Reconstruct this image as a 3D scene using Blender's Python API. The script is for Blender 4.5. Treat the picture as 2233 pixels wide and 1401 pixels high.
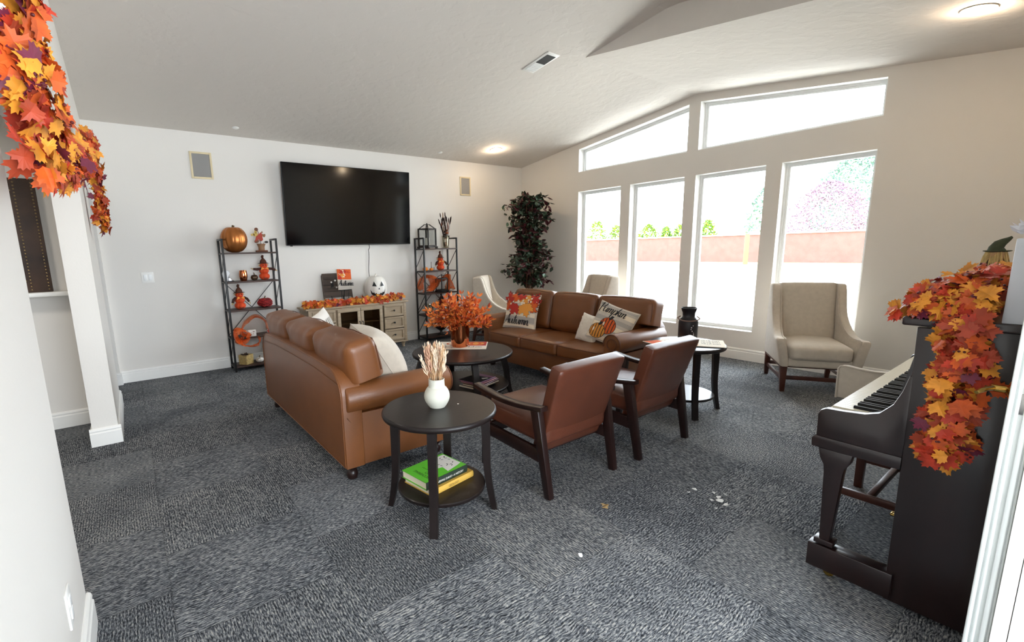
import bpy, bmesh, math, random
from math import sin, cos, pi, radians, sqrt, atan2, exp, floor
from mathutils import Vector, Matrix, Euler, noise
C = bpy.context.scene.collection
sc = bpy.context.scene
for o in list(bpy.data.objects): bpy.data.objects.remove(o)

# ---------------------------------------------------------------- camera
IW, IH = 2233, 1401
YAW, PIT, ROL, FPX, PCX, PCY = .62550, -.17830, -.0235, 1009.8, 1014.9, 725.6
CAMH = 1.38
fw = Vector((sin(YAW)*cos(PIT), cos(YAW)*cos(PIT), sin(PIT)))
r0 = Vector((cos(YAW), -sin(YAW), 0)); u0 = r0.cross(fw)
rt = cos(ROL)*r0 + sin(ROL)*u0; up = -sin(ROL)*r0 + cos(ROL)*u0
cam = bpy.data.cameras.new('camera'); camo = bpy.data.objects.new('camera', cam); C.objects.link(camo)
cam.sensor_fit = 'HORIZONTAL'; cam.sensor_width = 36
cam.lens = FPX*36/IW
cam.shift_x = (IW/2-PCX)/IW; cam.shift_y = (PCY-IH/2)/IW
cam.clip_start = .02; cam.clip_end = 300
m = Matrix.Identity(4)
for i in range(3):
    m[i][0] = rt[i]; m[i][1] = up[i]; m[i][2] = -fw[i]
m[2][3] = CAMH
camo.matrix_world = m
sc.camera = camo

# ---------------------------------------------------------------- world, exposure
sc.view_settings.view_transform = 'Standard'; sc.view_settings.look = 'None'
sc.view_settings.gamma = 1; sc.view_settings.use_curve_mapping = False
sc.view_settings.exposure = 1.34
w = bpy.data.worlds.new('sky'); sc.world = w; w.use_nodes = True
bg = w.node_tree.nodes['Background']
bg.inputs[0].default_value = (.84, .92, 1, 1); bg.inputs[1].default_value = 6.5

D = 6.276      # TV wall plane y
W = 5.828      # window wall plane x
YR, ZR = 3.192, 3.155   # ridge
SL = .13

def lin(c):
    return tuple(((x/255)/12.92 if x/255 <= .04045 else ((x/255+.055)/1.055)**2.4) for x in c)

def light(name, typ, loc, energy, col=(1,1,1), **k):
    l = bpy.data.lights.new(name, typ); l.energy = energy; l.color = col
    o = bpy.data.objects.new(name, l); C.objects.link(o); o.location = loc
    for a, b in k.items(): setattr(l, a, b)
    return o
# portals: let the sky sampler look through the real openings
def portal(name, loc, rot, sx, sy):
    o = light(name, 'AREA', loc, 0, shape='RECTANGLE', size=sx, size_y=sy)
    o.rotation_euler = rot; o.data.cycles.is_portal = True
portal('sky_portal_lower', (W+.17, 3.2, 1.29), (0, radians(90), 0), 1.95, 3.66)
portal('sky_portal_upper', (W+.17, 3.2, 2.79), (0, radians(90), 0), .62, 3.66)
portal('sky_portal_rear', (1.3, -2.66, 1.35), (radians(90), 0, 0), 3.4, 2.1)
light('hall_fill_light', 'AREA', (-1.3, 3.4, 2.43), 7, (1, .95, .86), shape='DISK', size=.5)  # unseen fill light added to brighten the hall behind the left opening

# ---------------------------------------------------------------- materials
MATS = {}
def nt(name):
    m = bpy.data.materials.new(name); m.use_nodes = True
    t = m.node_tree; b = t.nodes['Principled BSDF']
    return m, t, b
def nd(t, typ, **k):
    n = t.nodes.new(typ)
    for a, v in k.items():
        if a in n.inputs.keys() if hasattr(n.inputs, 'keys') else False: n.inputs[a].default_value = v
        else: setattr(n, a, v)
    return n
def ln(t, a, ai, b, bi): t.links.new(a.outputs[ai], b.inputs[bi])
def mat(name, rgb, rough=.5, metal=0, bump=0, bscale=200, var=0, vscale=8, spec=.5, sheen=0, coat=0, stretch=None, emit=None, trans=0, coord='Object'):
    """plain procedural material: base colour with noise variation and a noise bump. rgb in sRGB 0-255"""
    if name in MATS: return MATS[name]
    m, t, b = nt(name)
    c = lin(rgb)
    b.inputs['Base Color'].default_value = (*c, 1); b.inputs['Roughness'].default_value = rough
    b.inputs['Metallic'].default_value = metal; b.inputs['Specular IOR Level'].default_value = spec
    if sheen: b.inputs['Sheen Weight'].default_value = sheen
    if coat: b.inputs['Coat Weight'].default_value = coat; b.inputs['Coat Roughness'].default_value = .15
    if trans: b.inputs['Transmission Weight'].default_value = trans
    if emit:
        b.inputs['Emission Color'].default_value = (*lin(emit[0]), 1); b.inputs['Emission Strength'].default_value = emit[1]
    if bump or var:
        tc = nd(t, 'ShaderNodeTexCoord'); src = (tc, coord)
        if stretch:
            mp = nd(t, 'ShaderNodeMapping'); mp.inputs['Scale'].default_value = stretch
            ln(t, tc, coord, mp, 'Vector'); src = (mp, 'Vector')
        if var:
            n = nd(t, 'ShaderNodeTexNoise'); n.inputs['Scale'].default_value = vscale; n.inputs['Detail'].default_value = 5
            ln(t, src[0], src[1], n, 'Vector')
            r = nd(t, 'ShaderNodeValToRGB')
            r.color_ramp.elements[0].position = .3; r.color_ramp.elements[1].position = .7
            r.color_ramp.elements[0].color = (*[x*(1-var) for x in c], 1)
            r.color_ramp.elements[1].color = (*[min(1, x*(1+var)) for x in c], 1)
            ln(t, n, 'Fac', r, 'Fac'); ln(t, r, 'Color', b, 'Base Color')
        if bump:
            n2 = nd(t, 'ShaderNodeTexNoise'); n2.inputs['Scale'].default_value = bscale; n2.inputs['Detail'].default_value = 3
            ln(t, src[0], src[1], n2, 'Vector')
            bp = nd(t, 'ShaderNodeBump'); bp.inputs['Strength'].default_value = bump; bp.inputs['Distance'].default_value = .004
            ln(t, n2, 'Fac', bp, 'Height'); ln(t, bp, 'Normal', b, 'Normal')
    MATS[name] = m
    return m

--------

→ Prompt
Write out again, exactly, the lines from the start of the listing up to the line containing "for o in list(bpy.data.objects): bpy.data.objects.remove(o)", with both ends and without pictures.

→ Task solution
Reconstruct this image as a 3D scene using Blender's Python API. The script is for Blender 4.5. Treat the picture as 2233 pixels wide and 1401 pixels high.
import bpy, bmesh, math, random
from math import sin, cos, pi, radians, sqrt, atan2, exp, floor
from mathutils import Vector, Matrix, Euler, noise
C = bpy.context.scene.collection
sc = bpy.context.scene
for o in list(bpy.data.objects): bpy.data.objects.remove(o)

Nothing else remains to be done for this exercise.